Start
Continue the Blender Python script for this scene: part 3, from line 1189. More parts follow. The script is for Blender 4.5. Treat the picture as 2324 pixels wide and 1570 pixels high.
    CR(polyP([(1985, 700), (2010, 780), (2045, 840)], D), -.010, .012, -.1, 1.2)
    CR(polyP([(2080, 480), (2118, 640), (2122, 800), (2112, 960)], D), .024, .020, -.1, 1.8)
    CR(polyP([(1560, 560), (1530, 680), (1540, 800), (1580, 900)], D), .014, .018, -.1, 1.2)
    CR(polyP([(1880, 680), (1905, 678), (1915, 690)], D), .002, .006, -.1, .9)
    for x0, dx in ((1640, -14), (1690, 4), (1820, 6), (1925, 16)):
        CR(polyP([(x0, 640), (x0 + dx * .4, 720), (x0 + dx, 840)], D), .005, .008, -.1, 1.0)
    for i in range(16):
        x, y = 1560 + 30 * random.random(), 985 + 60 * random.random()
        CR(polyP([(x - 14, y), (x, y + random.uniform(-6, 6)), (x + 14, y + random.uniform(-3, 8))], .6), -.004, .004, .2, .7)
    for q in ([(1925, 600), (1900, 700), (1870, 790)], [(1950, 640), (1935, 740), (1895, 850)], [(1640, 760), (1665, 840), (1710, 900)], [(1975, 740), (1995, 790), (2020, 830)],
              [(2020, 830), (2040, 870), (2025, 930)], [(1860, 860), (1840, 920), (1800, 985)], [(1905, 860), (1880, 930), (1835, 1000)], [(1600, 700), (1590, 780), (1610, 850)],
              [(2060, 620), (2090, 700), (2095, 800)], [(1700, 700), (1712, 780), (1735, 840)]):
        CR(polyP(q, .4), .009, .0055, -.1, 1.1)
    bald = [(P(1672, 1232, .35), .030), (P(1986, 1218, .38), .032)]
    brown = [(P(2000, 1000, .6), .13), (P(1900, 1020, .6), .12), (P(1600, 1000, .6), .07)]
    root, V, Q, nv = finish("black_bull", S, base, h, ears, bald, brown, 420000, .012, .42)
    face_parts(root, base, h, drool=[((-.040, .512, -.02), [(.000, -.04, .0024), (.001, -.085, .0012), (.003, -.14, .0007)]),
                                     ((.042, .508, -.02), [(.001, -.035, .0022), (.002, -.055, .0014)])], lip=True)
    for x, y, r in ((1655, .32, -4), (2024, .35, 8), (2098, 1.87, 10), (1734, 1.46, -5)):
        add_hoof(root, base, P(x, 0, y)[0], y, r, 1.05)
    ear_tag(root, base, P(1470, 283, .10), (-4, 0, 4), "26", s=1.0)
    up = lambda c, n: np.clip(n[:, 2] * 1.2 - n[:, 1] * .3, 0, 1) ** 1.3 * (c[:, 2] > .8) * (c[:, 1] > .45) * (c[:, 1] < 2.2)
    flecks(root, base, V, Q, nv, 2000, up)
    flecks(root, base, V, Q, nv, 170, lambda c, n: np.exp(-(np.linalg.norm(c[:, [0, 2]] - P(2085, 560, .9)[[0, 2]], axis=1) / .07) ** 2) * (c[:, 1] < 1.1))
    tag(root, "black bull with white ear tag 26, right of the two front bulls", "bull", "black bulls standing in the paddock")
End
Task requirements
Print the material above once more, exactly.

Result of the exercise
Continue the Blender Python script for this scene: part 3, from line 1189. More parts follow. The script is for Blender 4.5. Treat the picture as 2324 pixels wide and 1570 pixels high.
    CR(polyP([(1985, 700), (2010, 780), (2045, 840)], D), -.010, .012, -.1, 1.2)
    CR(polyP([(2080, 480), (2118, 640), (2122, 800), (2112, 960)], D), .024, .020, -.1, 1.8)
    CR(polyP([(1560, 560), (1530, 680), (1540, 800), (1580, 900)], D), .014, .018, -.1, 1.2)
    CR(polyP([(1880, 680), (1905, 678), (1915, 690)], D), .002, .006, -.1, .9)
    for x0, dx in ((1640, -14), (1690, 4), (1820, 6), (1925, 16)):
        CR(polyP([(x0, 640), (x0 + dx * .4, 720), (x0 + dx, 840)], D), .005, .008, -.1, 1.0)
    for i in range(16):
        x, y = 1560 + 30 * random.random(), 985 + 60 * random.random()
        CR(polyP([(x - 14, y), (x, y + random.uniform(-6, 6)), (x + 14, y + random.uniform(-3, 8))], .6), -.004, .004, .2, .7)
    for q in ([(1925, 600), (1900, 700), (1870, 790)], [(1950, 640), (1935, 740), (1895, 850)], [(1640, 760), (1665, 840), (1710, 900)], [(1975, 740), (1995, 790), (2020, 830)],
              [(2020, 830), (2040, 870), (2025, 930)], [(1860, 860), (1840, 920), (1800, 985)], [(1905, 860), (1880, 930), (1835, 1000)], [(1600, 700), (1590, 780), (1610, 850)],
              [(2060, 620), (2090, 700), (2095, 800)], [(1700, 700), (1712, 780), (1735, 840)]):
        CR(polyP(q, .4), .009, .0055, -.1, 1.1)
    bald = [(P(1672, 1232, .35), .030), (P(1986, 1218, .38), .032)]
    brown = [(P(2000, 1000, .6), .13), (P(1900, 1020, .6), .12), (P(1600, 1000, .6), .07)]
    root, V, Q, nv = finish("black_bull", S, base, h, ears, bald, brown, 420000, .012, .42)
    face_parts(root, base, h, drool=[((-.040, .512, -.02), [(.000, -.04, .0024), (.001, -.085, .0012), (.003, -.14, .0007)]),
                                     ((.042, .508, -.02), [(.001, -.035, .0022), (.002, -.055, .0014)])], lip=True)
    for x, y, r in ((1655, .32, -4), (2024, .35, 8), (2098, 1.87, 10), (1734, 1.46, -5)):
        add_hoof(root, base, P(x, 0, y)[0], y, r, 1.05)
    ear_tag(root, base, P(1470, 283, .10), (-4, 0, 4), "26", s=1.0)
    up = lambda c, n: np.clip(n[:, 2] * 1.2 - n[:, 1] * .3, 0, 1) ** 1.3 * (c[:, 2] > .8) * (c[:, 1] > .45) * (c[:, 1] < 2.2)
    flecks(root, base, V, Q, nv, 2000, up)
    flecks(root, base, V, Q, nv, 170, lambda c, n: np.exp(-(np.linalg.norm(c[:, [0, 2]] - P(2085, 560, .9)[[0, 2]], axis=1) / .07) ** 2) * (c[:, 1] < 1.1))
    tag(root, "black bull with white ear tag 26, right of the two front bulls", "bull", "black bulls standing in the paddock")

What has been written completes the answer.